• [TASK] Starting with the first line of the data that follows, transcribe every line verbatim until the line containing "PI = math.pi" has been transcribed.

• [INFORMATION GIVEN]

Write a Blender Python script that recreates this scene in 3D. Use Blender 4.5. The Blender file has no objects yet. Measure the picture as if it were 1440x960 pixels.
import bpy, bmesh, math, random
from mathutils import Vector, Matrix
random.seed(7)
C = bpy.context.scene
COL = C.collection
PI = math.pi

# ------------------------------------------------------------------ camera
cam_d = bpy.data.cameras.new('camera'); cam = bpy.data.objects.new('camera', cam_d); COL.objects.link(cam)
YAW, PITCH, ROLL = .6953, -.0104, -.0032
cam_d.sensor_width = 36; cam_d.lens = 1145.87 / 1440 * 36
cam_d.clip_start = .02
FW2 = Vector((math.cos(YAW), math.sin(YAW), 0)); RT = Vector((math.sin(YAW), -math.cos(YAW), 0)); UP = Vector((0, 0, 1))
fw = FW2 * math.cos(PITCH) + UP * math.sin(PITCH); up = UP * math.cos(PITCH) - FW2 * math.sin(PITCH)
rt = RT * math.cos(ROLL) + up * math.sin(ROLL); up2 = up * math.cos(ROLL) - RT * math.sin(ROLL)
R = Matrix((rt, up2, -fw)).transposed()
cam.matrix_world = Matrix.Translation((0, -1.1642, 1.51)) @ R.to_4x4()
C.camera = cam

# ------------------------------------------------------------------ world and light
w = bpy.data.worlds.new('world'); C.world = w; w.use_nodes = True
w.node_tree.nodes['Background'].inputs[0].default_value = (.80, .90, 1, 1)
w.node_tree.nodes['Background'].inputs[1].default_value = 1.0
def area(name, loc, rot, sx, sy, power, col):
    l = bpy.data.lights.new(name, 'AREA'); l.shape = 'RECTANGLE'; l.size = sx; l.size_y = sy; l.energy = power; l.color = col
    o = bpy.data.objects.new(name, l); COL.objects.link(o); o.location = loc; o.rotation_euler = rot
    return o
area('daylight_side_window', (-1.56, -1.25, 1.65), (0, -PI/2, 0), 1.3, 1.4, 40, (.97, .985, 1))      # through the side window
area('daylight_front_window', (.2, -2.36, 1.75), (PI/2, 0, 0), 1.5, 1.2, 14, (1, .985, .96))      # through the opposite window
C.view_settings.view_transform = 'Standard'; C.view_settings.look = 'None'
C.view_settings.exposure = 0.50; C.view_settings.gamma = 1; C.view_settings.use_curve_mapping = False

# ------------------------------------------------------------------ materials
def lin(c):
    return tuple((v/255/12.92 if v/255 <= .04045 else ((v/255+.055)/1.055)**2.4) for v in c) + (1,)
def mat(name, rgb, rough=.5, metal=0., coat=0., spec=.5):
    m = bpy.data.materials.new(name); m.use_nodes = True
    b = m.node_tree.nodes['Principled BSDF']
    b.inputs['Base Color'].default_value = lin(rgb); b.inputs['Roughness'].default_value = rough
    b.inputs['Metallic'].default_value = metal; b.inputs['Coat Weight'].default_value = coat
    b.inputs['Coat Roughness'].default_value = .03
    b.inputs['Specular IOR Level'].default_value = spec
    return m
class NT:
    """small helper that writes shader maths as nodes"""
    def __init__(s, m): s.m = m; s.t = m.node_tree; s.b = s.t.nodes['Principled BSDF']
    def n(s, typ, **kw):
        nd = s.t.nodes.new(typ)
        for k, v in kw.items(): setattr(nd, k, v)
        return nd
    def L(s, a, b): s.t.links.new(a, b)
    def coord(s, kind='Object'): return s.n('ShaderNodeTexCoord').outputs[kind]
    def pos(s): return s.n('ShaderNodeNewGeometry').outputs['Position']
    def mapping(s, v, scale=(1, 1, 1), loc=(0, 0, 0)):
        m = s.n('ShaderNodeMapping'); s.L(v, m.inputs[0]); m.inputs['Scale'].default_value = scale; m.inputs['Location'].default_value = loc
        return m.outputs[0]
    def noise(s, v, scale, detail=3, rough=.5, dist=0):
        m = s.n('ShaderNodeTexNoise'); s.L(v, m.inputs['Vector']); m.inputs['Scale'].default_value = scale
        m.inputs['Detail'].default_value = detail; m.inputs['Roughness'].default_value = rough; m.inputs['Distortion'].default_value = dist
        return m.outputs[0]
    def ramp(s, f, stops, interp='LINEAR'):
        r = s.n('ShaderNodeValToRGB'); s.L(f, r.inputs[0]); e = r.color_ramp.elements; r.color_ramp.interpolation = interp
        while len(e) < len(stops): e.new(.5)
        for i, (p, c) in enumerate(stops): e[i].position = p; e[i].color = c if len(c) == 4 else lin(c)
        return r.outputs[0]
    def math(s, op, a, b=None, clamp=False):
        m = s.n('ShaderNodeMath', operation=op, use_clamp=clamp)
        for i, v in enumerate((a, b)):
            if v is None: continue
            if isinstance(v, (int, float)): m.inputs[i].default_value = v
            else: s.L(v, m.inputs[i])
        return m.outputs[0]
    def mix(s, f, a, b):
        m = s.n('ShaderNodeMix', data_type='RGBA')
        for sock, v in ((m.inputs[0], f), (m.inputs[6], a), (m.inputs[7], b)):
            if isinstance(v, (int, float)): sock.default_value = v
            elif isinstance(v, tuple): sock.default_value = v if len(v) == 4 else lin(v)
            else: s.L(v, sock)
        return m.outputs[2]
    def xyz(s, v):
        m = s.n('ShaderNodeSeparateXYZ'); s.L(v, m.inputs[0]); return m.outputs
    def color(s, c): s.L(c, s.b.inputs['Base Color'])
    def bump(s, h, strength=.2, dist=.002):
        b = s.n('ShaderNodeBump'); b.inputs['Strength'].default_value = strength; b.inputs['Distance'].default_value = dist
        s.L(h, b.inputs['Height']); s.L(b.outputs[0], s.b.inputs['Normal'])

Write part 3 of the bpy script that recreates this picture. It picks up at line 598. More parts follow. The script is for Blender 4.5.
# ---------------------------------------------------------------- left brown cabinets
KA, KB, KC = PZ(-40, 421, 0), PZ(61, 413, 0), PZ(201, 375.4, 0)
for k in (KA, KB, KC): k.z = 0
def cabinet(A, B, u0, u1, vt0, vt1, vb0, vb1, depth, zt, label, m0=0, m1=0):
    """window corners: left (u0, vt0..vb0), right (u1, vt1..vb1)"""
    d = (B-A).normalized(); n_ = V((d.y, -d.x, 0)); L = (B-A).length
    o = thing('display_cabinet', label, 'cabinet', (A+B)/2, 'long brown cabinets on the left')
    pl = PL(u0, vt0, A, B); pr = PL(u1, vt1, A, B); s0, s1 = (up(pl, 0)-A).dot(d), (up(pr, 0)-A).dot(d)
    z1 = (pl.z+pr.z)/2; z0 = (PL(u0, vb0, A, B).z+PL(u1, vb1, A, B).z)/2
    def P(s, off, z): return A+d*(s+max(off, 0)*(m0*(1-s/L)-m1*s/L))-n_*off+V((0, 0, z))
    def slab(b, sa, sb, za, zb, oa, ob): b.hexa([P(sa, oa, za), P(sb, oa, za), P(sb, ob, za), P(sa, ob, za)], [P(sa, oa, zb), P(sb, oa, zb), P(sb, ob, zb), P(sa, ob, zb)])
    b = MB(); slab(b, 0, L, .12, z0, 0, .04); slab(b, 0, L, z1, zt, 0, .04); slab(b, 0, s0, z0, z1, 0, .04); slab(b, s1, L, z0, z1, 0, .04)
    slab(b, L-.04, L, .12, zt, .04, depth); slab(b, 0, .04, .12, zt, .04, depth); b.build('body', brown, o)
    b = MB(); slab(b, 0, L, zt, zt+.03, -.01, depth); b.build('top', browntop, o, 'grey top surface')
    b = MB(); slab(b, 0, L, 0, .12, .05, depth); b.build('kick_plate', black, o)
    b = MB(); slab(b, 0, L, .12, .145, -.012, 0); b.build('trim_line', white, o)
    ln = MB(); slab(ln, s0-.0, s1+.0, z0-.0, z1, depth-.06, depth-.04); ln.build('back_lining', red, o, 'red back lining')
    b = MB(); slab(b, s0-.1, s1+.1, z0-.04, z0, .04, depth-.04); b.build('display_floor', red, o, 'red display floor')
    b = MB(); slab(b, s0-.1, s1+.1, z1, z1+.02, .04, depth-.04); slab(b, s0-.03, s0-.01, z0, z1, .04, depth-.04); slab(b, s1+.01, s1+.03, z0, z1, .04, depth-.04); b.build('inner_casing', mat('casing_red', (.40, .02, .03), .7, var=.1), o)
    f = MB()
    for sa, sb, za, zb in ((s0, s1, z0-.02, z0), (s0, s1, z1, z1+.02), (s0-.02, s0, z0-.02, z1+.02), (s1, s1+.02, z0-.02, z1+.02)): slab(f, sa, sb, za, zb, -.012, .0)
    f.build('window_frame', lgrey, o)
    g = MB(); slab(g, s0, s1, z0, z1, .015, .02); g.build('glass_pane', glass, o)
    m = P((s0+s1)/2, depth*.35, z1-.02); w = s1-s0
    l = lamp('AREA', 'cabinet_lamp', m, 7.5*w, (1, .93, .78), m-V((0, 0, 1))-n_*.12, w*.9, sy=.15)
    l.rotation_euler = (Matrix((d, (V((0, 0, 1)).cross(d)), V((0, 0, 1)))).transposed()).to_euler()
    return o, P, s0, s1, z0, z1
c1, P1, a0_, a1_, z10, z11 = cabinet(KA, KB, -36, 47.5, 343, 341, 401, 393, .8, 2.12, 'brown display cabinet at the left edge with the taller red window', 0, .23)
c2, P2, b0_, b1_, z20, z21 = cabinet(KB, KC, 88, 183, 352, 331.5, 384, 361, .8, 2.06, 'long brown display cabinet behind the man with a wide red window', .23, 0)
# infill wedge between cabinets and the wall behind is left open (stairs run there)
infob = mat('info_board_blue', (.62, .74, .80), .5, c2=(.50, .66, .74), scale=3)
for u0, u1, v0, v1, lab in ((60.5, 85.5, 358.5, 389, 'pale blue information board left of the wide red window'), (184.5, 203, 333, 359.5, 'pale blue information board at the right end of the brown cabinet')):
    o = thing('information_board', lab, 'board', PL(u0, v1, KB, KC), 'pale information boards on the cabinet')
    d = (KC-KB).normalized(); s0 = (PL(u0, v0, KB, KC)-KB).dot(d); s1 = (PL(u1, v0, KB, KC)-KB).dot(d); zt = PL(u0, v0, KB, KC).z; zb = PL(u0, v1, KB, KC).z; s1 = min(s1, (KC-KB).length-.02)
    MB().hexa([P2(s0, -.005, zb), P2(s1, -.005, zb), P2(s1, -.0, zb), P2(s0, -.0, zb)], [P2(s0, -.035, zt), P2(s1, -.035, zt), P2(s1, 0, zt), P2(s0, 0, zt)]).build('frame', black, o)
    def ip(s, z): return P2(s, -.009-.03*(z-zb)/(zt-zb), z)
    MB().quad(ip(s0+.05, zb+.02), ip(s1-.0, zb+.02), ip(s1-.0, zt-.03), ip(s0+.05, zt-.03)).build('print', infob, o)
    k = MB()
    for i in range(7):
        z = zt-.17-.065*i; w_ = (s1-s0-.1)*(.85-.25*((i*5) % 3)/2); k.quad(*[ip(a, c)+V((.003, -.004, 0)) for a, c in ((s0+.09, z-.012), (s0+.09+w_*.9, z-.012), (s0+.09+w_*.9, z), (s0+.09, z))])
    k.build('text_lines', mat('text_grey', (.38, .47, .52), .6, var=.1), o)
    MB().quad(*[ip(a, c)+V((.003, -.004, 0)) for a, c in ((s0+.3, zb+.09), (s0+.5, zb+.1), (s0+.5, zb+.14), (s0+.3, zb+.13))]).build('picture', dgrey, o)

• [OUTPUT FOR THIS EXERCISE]
Write a Blender Python script that recreates this scene in 3D. Use Blender 4.5. The Blender file has no objects yet. Measure the picture as if it were 1440x960 pixels.
import bpy, bmesh, math, random
from mathutils import Vector, Matrix
random.seed(7)
C = bpy.context.scene
COL = C.collection
PI = math.pi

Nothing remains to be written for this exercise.